В аннотации к фильму «Германия, год нулевой» сказано, что Росселлини ушел на ТВ, так как «кино, по его мнению, утратило всякое чувство реальности».
«Германия, год нулевой» вышел в 1948 году, значит, снимали его в 1946–1947‑м. В разрушенном Берлине. Разрушенном, впрочем, не до конца, не до основания. В развалинах живут люди и пытаются жить, как люди.
(Мой отец родом из Бердичева, его отец, мой дед, погиб под Харьковом, точнее пропал без вести; его мать, моя бабушка, с четырьмя детьми бежала в Среднюю Азию, эшелон бомбили, старший сын потерялся, после войны нашелся. Ничего экстраординарного во всех этих событиях нет. Типичная история. Я ее так, к слову, рассказываю, к слову о том, что в Бердичеве не осталось ни одного целого строения, все было сметено.)
И самое страшное в Берлине не развалины, это только поначалу кажется, что это самое страшное. Невыносимо жить в чужом доме, полуразрушенном, на птичьих правах, впроголодь, с больным отцом на руках, с братом, скрывающимся от властей. Но нет, самое страшное не это. Самое страшное то, что происходит у людей в голове. Идеи – вот что главное. Идеи, которые управляют людьми. «Чувство реальности».
Я сюжет не буду пересказывать. Если кто не видел, очень советую посмотреть. Антифашистское кино. Такой, кажется, обладает этот фильм силой, что может остановить войну. Остановить время и начать все с начала. С нуля.
Но нет. Почему-то – нет.
Чувство реальности. Разве ТВ его не утратило? Разве литература имеет к реальности хотя бы какое-то отношение?
Реальность ускользает сквозь пальцы не как песок даже, но как что-то совершенно неуловимое, что-то вроде воздуха.
22 декабря 2009
Если помните, действие в фильме «Гараж» развивается в помещении. В замкнутом пространстве. Почему-то мне это мешало, когда я видела фильм впервые. Я буквально чувствовала замкнутость. Мне безумно хотелось, чтобы действие вырвалось за стены здания. Свежего воздуха хотелось, неба. Я почти задыхалась.

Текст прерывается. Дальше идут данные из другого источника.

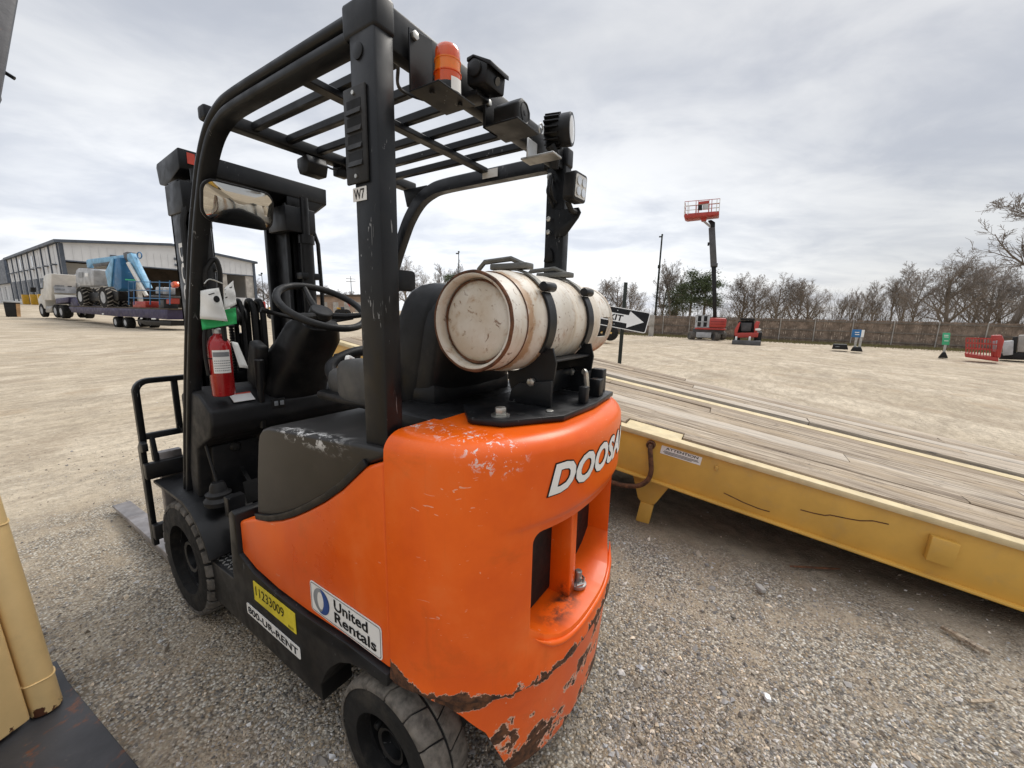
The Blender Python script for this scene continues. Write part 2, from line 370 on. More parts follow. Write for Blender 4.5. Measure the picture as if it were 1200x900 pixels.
def yellow(name, base, chip=.72, dark=(.06, .035, .02), lowchip=False):
    m = Mat(name, base, .42, coat=.1); m.color(m.mix(m.mr(m.noise(2.5, 6, .6), .3, .7), tuple(c*.86 for c in base), tuple(min(1, c*1.1) for c in base)))
    m.over(m.math('MULTIPLY', m.mr(m.noise(8, 8, .66), .5, .76), .25), (.36, .27, .16))
    m.over(m.mr(m.noise(13, 7, .68, .4), chip, chip+.02), dark)
    if lowchip: m.over(m.mr(m.math('ADD', m.noise(24, 7, .66, .3), m.mr(m.sep()[2], .055, .16, .16, -.2, False)), .60, .62), (.10, .035, .015))
    m.rough(m.mr(m.noise(11, 4), .3, .7, .32, .55)); return m.done()
M['tryellow'] = yellow('trailer_yellow_paint', (.63, .365, .070)); M['cream'] = yellow('cream_yellow_paint', (.80, .58, .27), .735, lowchip=True)
M['machyellow'] = yellow('machine_yellow_paint', (.65, .36, .02), .8)
def wood():
    m = Mat('weathered_deck_timber', (.36, .30, .235), .85)
    info = m.N.new('ShaderNodeObjectInfo').outputs['Random']
    off = m.N.new('ShaderNodeCombineXYZ'); m._set(off.inputs[1], m.math('MULTIPLY', info, 37.0)); m._set(off.inputs[0], m.math('MULTIPLY', info, 11.0))
    add = m.N.new('ShaderNodeVectorMath'); m.L.new(m.tc, add.inputs[0]); m.L.new(off.outputs[0], add.inputs[1]); v = add.outputs[0]
    g = m.noise(14, 7, .65, .5, m.xyz((3.2, .16, 3.2), v)); g2 = m.noise(5, 6, .6, .3, m.xyz((1.2, .25, 1), v))
    m.color(m.mix(m.mr(g, .34, .64), (.14, .10, .068), (.54, .45, .34)))
    m.over(m.math('MULTIPLY', m.mr(g2, .42, .66), .65), (.40, .30, .19))
    m.over(m.math('MULTIPLY', m.mr(m.noise(16, 6, .7, 1.0, m.xyz((4, .10, 1), v)), .58, .64), .9), (.06, .045, .035))       # open cracks
    m.over(m.math('MULTIPLY', m.mr(m.noise(26, 5, .7, .3, m.xyz((1, .45, 1), v)), .60, .70), .8), (.09, .07, .05))          # gouges
    m.over(m.mr(info, .35, 1, 0, .62), (.25, .19, .135)); m.over(m.mr(info, .35, 0, 0, .5), (.58, .52, .44))
    m.bump(g, .7, .006); m.bump(m.noise(16, 6, .7, 1.0, m.xyz((4, .10, 1), v)), .4, -.004); return m.done()
M['wood'] = wood()
def ground_mat():
    m = Mat('gravel_yard', (.4, .35, .28), .95, spec=.2)
    geo = m.N.new('ShaderNodeNewGeometry').outputs['Position']; m.tc = geo
    x, y, z = m.sep()
    # loose dark crushed stone lies near the loading ramp and between the machines, pale packed clay further out
    d = m.math('SQRT', m.math('ADD', m.math('MULTIPLY', m.math('SUBTRACT', x, -.2), m.math('SUBTRACT', x, -.2)), m.math('MULTIPLY', m.math('SUBTRACT', y, -.2), m.math('SUBTRACT', y, -.2))))
    dn = m.math('ADD', d, m.math('MULTIPLY', m.math('SUBTRACT', m.noise(.75, 6, .62), .5), 9.5))
    far = m.math('MAXIMUM', m.mr(dn, 1.1, 4.6), m.math('MULTIPLY', m.mr(x, -.35, -.9, 0, .55), m.mr(m.noise(2.2, 6, .65), .40, .62)))
    n1 = m.noise(.35, 6, .6); n2 = m.noise(3, 6, .65); n3 = m.noise(60, 4, .7)
    clay = m.mix(m.mr(n1, .35, .65), (.50, .415, .30), (.66, .565, .43))
    clay = m.mix(m.math('MULTIPLY', m.mr(m.noise(1.1, 8, .7, .6, m.xyz((.35, 1.1, 1), None, (0, 0, .5))), .45, .68), .5), clay, (.27, .22, .165))
    # stones of mixed greys
    vc = m.voro(95, vec=geo, out=1); vd = m.voro(95, vec=geo, out=0); vs = m.N.new('ShaderNodeSeparateColor'); m.L.new(vc, vs.inputs[0])
    st = m.mix(m.mr(vs.outputs[0], .05, .9), (.13, .125, .118), (.60, .54, .445))
    st = m.mix(m.mr(vs.outputs[1], .86, .91), st, (.72, .69, .62)); st = m.mix(m.mr(vs.outputs[2], .8, .9), st, (.40, .31, .21))
    st = m.mix(m.mr(vd, .4, .8), st, (.25, .205, .15))
    grav = m.mix(m.mr(n2, .47, .66, 0, .75), st, (.40, .32, .23))
    sp = m.mix(m.mr(m.math('ADD', m.math('MULTIPLY', n3, .6), m.math('MULTIPLY', m.noise(14, 5, .7), .4)), .52, .66, 0, .55), clay, (.24, .20, .155))
    sp = m.mix(m.mr(m.noise(110, 2, .6), .68, .72, 0, .8), sp, (.60, .55, .46))
    fine = m.math('ADD', m.math('MULTIPLY', m.noise(22, 5, .75), .5), m.math('MULTIPLY', m.noise(5, 6, .7, .4, m.xyz((.45, 1.3, 1), None, (0, 0, .5))), .5))
    sp = m.mix(m.mr(fine, .38, .60, .60, 0), sp, (.235, .19, .14)); sp = m.mix(m.mr(fine, .55, .66, 0, .45), sp, (.66, .59, .48))
    c = m.mix(far, grav, sp)
    # sweeping wheel tracks left by turning lorries
    for (tx, ty, wv) in ((26.0, -14.0, 2.3), (-14.0, 30.0, 2.1)):
        dd = m.math('SQRT', m.math('ADD', m.math('POWER', m.math('ABSOLUTE', m.math('SUBTRACT', x, tx)), 2.0), m.math('POWER', m.math('ABSOLUTE', m.math('SUBTRACT', y, ty)), 2.0)))
        ph = m.math('FRACT', m.math('ADD', m.math('DIVIDE', dd, wv), m.math('MULTIPLY', m.noise(.16, 3), 2.2)))
        ln = m.math('MULTIPLY', m.mr(m.math('ABSOLUTE', m.math('SUBTRACT', ph, .5)), .14, .06), m.mr(m.noise(.35, 4), .44, .58))
        ln = m.math('MULTIPLY', ln, m.mr(m.noise(16, 5, .7), .3, .6, .25, 1)); sp_ = m.math('MULTIPLY', ln, m.math('MULTIPLY', far, .55)); c = m.mix(sp_, c, (.30, .235, .165))
    # brown fines where wheels turn, then those under the ramp
    m.color(m.mix(m.math('MULTIPLY', m.mr(m.noise(.9, 5, .6), .55, .72), .6), c, (.40, .305, .205)))
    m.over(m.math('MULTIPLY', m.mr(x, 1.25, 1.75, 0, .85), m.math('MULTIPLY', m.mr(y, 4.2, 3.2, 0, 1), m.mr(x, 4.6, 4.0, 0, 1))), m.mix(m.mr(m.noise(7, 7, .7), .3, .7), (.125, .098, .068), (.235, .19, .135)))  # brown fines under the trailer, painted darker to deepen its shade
    vb = m.math('SUBTRACT', 1.0, vd)
    m.bump(m.math('MULTIPLY', vb, m.mr(far, 0, 1, 1, .15)), .9, .012); m.bump(m.noise(9, 7, .7), .7, .035); m.bump(m.noise(40, 5, .7), .6, .010)
    # tyre ridges pressed in the packed ground
    w = m.N.new('ShaderNodeTexWave'); w.wave_type = 'BANDS'; w.inputs['Scale'].default_value = 3.2; w.inputs['Distortion'].default_value = 5; w.inputs['Detail'].default_value = 3; w.inputs['Detail Scale'].default_value = 1.5
    m.L.new(m.xyz((.5, 1, 1), None, (0, 0, .35)), w.inputs[0]); m.bump(m.math('MULTIPLY', w.outputs[1], m.mr(m.noise(.5, 3), .42, .6)), .35, .03)
    return m.done()
M['ground'] = ground_mat()
def stone_mat():
    m = Mat('crushed_stone', (.3, .28, .25), .9, spec=.3); a = m.N.new('ShaderNodeAttribute'); a.attribute_name = 'tint'; m.color(m.mix(m.mr(m.noise(90, 3), .3, .7, 0, .5), a.outputs[0], (.27, .23, .185), 'MIX'))
    return m.done()
M['stone'] = stone_mat()
M['grass'] = simple('dry_grass', (.16, .14, .06), .9, var=.4)
M['fence'] = simple('weathered_fence_board', (.205, .155, .118), .9, var=.4, scale=2.0, dirt=(.10, .08, .065)); M['fencerail'] = simple('fence_rail_timber', (.17, .145, .12), .9, scale=2.0)
M['fpost'] = simple('fence_post_steel', (.34, .32, .29), .7, scale=2)
M['bark'] = simple('grey_bark', (.27, .235, .205), .95, scale=2, var=.35); M['bark2'] = simple('brown_bark', (.20, .165, .135), .95, scale=2, var=.3)
M['pine'] = simple('pine_needles', (.075, .098, .042), .9, var=.5, scale=1.2)
M['shrub'] = simple('brown_scrub', (.13, .095, .06), .95, var=.4, scale=1)
M['bred'] = simple('machine_red_paint', (.40, .045, .035), .4, var=.15, scale=2); M['bgrey'] = simple('machine_grey_paint', (.075, .076, .08), .5, scale=2); M['mlight'] = simple('machine_light_grey', (.40, .41, .42), .45, scale=2)
M['bblue'] = simple('lift_blue_paint', (.018, .13, .29), .4, var=.15, scale=2); M['lblue'] = simple('boom_pale_blue', (.17, .38, .56), .4, scale=2)
M['cabwhite'] = simple('cab_white_paint', (.62, .60, .55), .4, var=.1, scale=2); M['purple'] = simple('dark_violet_paint', (.035, .028, .075), .5, scale=2)
M['siding'] = simple('white_siding', (.60, .61, .62), .55, var=.06, scale=.6); M['slate'] = simple('slate_trim', (.06, .075, .10), .5, scale=1); M['bay'] = simple('brown_bay_wall', (.075, .058, .044), .9, scale=.8)
M['conc'] = simple('concrete', (.38, .36, .33), .9, scale=1.5); M['tan'] = simple('tan_wall', (.33, .24, .18), .9, scale=.6); M['window'] = simple('dark_window_glass', (.02, .025, .03), .1, coat=.5)
M['binblack'] = simple('black_bin_plastic', (.015, .015, .015), .6, scale=3); M['boardwood'] = simple('plywood', (.42, .25, .12), .8, scale=3)
M['sgreen'] = simple('green_sign', (.05, .40, .20), .5, scale=3, var=.1); M['sblue'] = simple('blue_sign', (.02, .14, .34), .5, scale=3, var=.1)
M['darkpost'] = simple('dark_green_post', (.022, .027, .022), .6, scale=3); M['swhite'] = simple('sign_white', (.80, .80, .78), .4, var=.04)
M['rustplate'] = None
def rplate():
    m = Mat('dark_rusty_plate', (.035, .036, .040), .5, .3); m.color(m.mix(m.mr(m.noise(3, 6), .3, .7), (.025, .026, .03), (.07, .07, .075)))
    m.over(m.mr(m.noise(5.5, 8, .68, .5), .56, .64, 0, .85), (.20, .075, .035)); m.over(m.mr(m.noise(18, 7, .7), .6, .75, 0, .5), (.2, .17, .14)); m.bump(m.noise(30, 5), .3, .004); return m.done()
M['rustplate'] = rplate()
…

В сериале «Хаус» действие в основном также замкнуто в помещении. И когда герой выходит на воздух, в открытое пространство, становится легче дышать. Порой больница воспринимается как тюрьма, и хочется, чтобы герой ее покинул.
В фильме «Догвилль» герои существуют в условном мире. Нет ни городка, ни домов, ни стен, ни гор. Все только обозначено, задано. Место действия (условие существования) – сценическая площадка. То есть в конечном счете тоже замкнутое пространство. Но, как ни странно, этой замкнутости не чувствуется. Дело в том, что я, как зритель, принимаю условия игры режиссера. И буквально вижу горы. Которых на самом деле нет, а есть камни на сцене.
Что там говорить, когда я смотрю на реальное вроде бы небо в «Хаусе» или в очень неплохом фильме «Коктебель», я ведь тоже всего лишь принимаю условия игры. Никакого неба на самом деле нет. На самом деле я сижу в комнате и смотрю в экран телевизора. Воображения достаточно, оказывается.
У меня нет клаустрофобии. Я не боюсь спускаться в метро. Не боюсь лифта. Так что, по-видимому, замкнутое пространство в больших дозах подавляет и здорового человека. И объясняется это, наверно, просто. Страхом смерти. Замкнутое пространство – это склеп, могила. Это особенно верно, если знаешь, что неба уже не будет.
Быть заживо погребенным – ужас Гоголя. Кажется, сбывшийся. Герой одного из рассказов Эдгара По боится того же. По и Гоголь родились в один год, 1809‑й. По умер в 1849‑м, Гоголь – в 1852‑м, на три года дольше видел небо. Или уже не видел.
14 февраля 2010
Я не знаю почему, но тема двойников – это моя тема. Она мне как будто на роду написана.
Каждый второй рассказ так или иначе с ней связан.
Надо заметить, что в моих фантазиях речь не идет о расщеплении личности на добрую и злую составляющие, как в «Джекилле и Хайде» Стивенсона или в «Скандале» современного японского писателя Сюсаку Эндо. У меня – расщепление судьбы, а не личности. Другой вариант жизни того же самого человека. И, конечно, это ближе к «Саду расходящихся тропок». К Борхесу.
Другое дело, что перемена судьбы – это тоже перемена личности в своем роде.
Разве нет?
Разве да?
Но больше я люблю не Борхеса, а другого мастера раздвоений и отражений, чаще всего перевернутых, обратных и необратимых. Эдгара Аллана По.